Bruxelles – Sono diminuite in Italia, dal 1990 ad oggi, le emissioni dei cinque principali inquinanti atmosferici identificati dall’Unione europea come i più dannosi per la salute e per gli ecosistemi naturali. A rivelarlo è il rapporto sugli effetti dell’inquinamento dell’aria presentato dall’Agenzia nazionale per le nuove tecnologie, l’energia e lo sviluppo economico sostenibile (Enea).
In particolare, dai dati emerge una riduzione del 93% del biossido di zolfo, del 69% del monossido di carbonio, del 61% degli ossidi di azoto, del 57% dei composti organici volatili non metanici e del 31% delle polveri sottili Pm2,5. L’agricoltura, soprattutto nella gestione dei reflui animali, ha registrato la più piccola percentuale di riduzione degli inquinanti: in un settore responsabile di oltre il 95% delle emissioni di ammoniaca, il calo è stato solo del 17%. Ad aumentare, invece, sono state le polveri sottili causate dall’uso di biomasse negli impianti di riscaldamento delle abitazioni civili a bassa efficienza energetica.

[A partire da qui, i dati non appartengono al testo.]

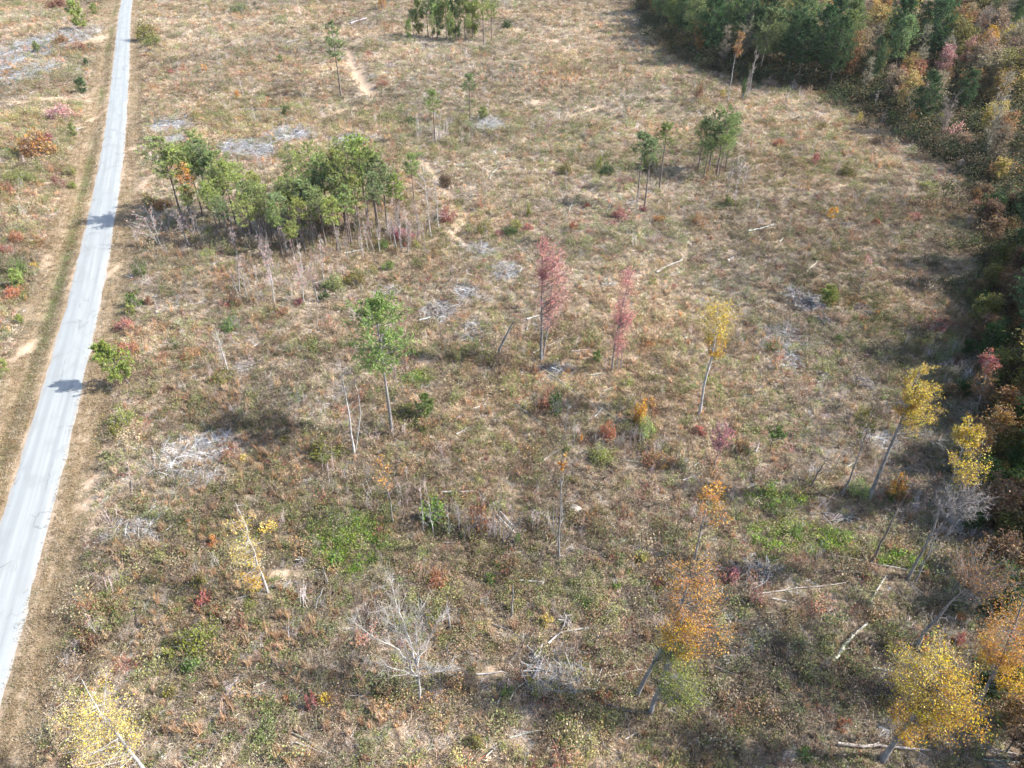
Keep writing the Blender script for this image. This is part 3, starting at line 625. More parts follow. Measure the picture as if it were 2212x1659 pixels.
# tall lone pine
b = hit(847, 940); hp = top_height(b, 811, 650); e = thing('pine_tree', 'tree', b, None, 'tall lone pine with bare grey trunk and round green crown in mid clearing', None, 'the tall lone pine')
tr, cr = pine_parts(hp, 3.9, .55, 77, 60, 12, 1.15); obj('trunk', make_mesh('trunk', tr, M['grey_bark'], True), e); obj('crown', make_mesh('crown', cr, M['needle']), e, (.18, .245, .075))
hero('dead_tree', 'tree', 'forked leafless pale tree just left of the tall lone pine', 'the forked pale tree', (766, 982), [(752, 880), (742, 830), (733, 778)], [(738, 812, 26, 42, 'grey', .8, 0)], 'pale_bark', .16, seed=2, stems=[((767, 980), [(779, 890), (772, 850), (765, 815)], .09)], nbr=20, twig_r=.014, fine=1)
hero('dead_tree', 'tree', 'short dead pole right behind the trunk of the tall lone pine', None, (857, 835), [(853, 800), (850, 772)], [(848, 795, 12, 22, 'grey', .4, 0)], 'grey_bark', .07, seed=3, nbr=14)
hero('maple_tree', 'tree', 'largest red maple with two dark stems and sparse pink-red leaves', 'the largest red maple', (1169, 780), [(1170, 700), (1171, 600), (1172, 505)], [(1196, 618, 36, 82, 'rose', 1.2), (1172, 560, 15, 52, 'rose', .5)], 'grey_bark', .2, seed=4, stems=[((1172, 776), [(1183, 720), (1190, 655), (1194, 590), (1195, 545)], .13)], nbr=50, leaf_n=14, leaf=.085, spread=.085)
hero('maple_tree', 'tree', 'slender red maple of thin stems, right of the largest red maple', 'the slender red maple', (1322, 803), [(1328, 740), (1345, 660), (1374, 556)], [(1352, 655, 24, 78, 'rose', 1.0), (1345, 715, 25, 60, 'rose', .5)], 'grey_bark', .12, seed=5, stems=[((1333, 802), [(1335, 740), (1340, 690)], .08), ((1341, 799), [(1343, 750), (1347, 700)], .07)], nbr=44, leaf_n=14, leaf=.085, spread=.085)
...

Oltre all’efficienza energetica e alla diffusione delle rinnovabili, i risultati positivi nella diminuzione dei gas serra sono anche il frutto di una più ampia diffusione di nuove tecnologie, di limiti di emissioni più stringenti e dell’introduzione del gas naturale nella produzione di energia elettrica, fa sapere l’Agenzia. Nonostante questo, “In Italia resta ancora alto l’impatto negativo dell’inquinamento atmosferico sulla salute e gli ecosistemi”, ha sottolineato Gabriele Zanini, responsabile della divisione Modelli e tecnologie dell’Enea, che ha ricordato la situazione del nostro Paese, dove sono “in aumento tra la popolazione malattie respiratorie e cardiovascolari” che causano circa 30mila decessi ogni anno. “In termini di mesi di vita persi”, continua Zanini, “l’inquinamento accorcia la vita di ciascun italiano di 10 mesi in media: 14 per chi vive al nord, 6,6 al centro e 5,7 al sud e nelle isole”.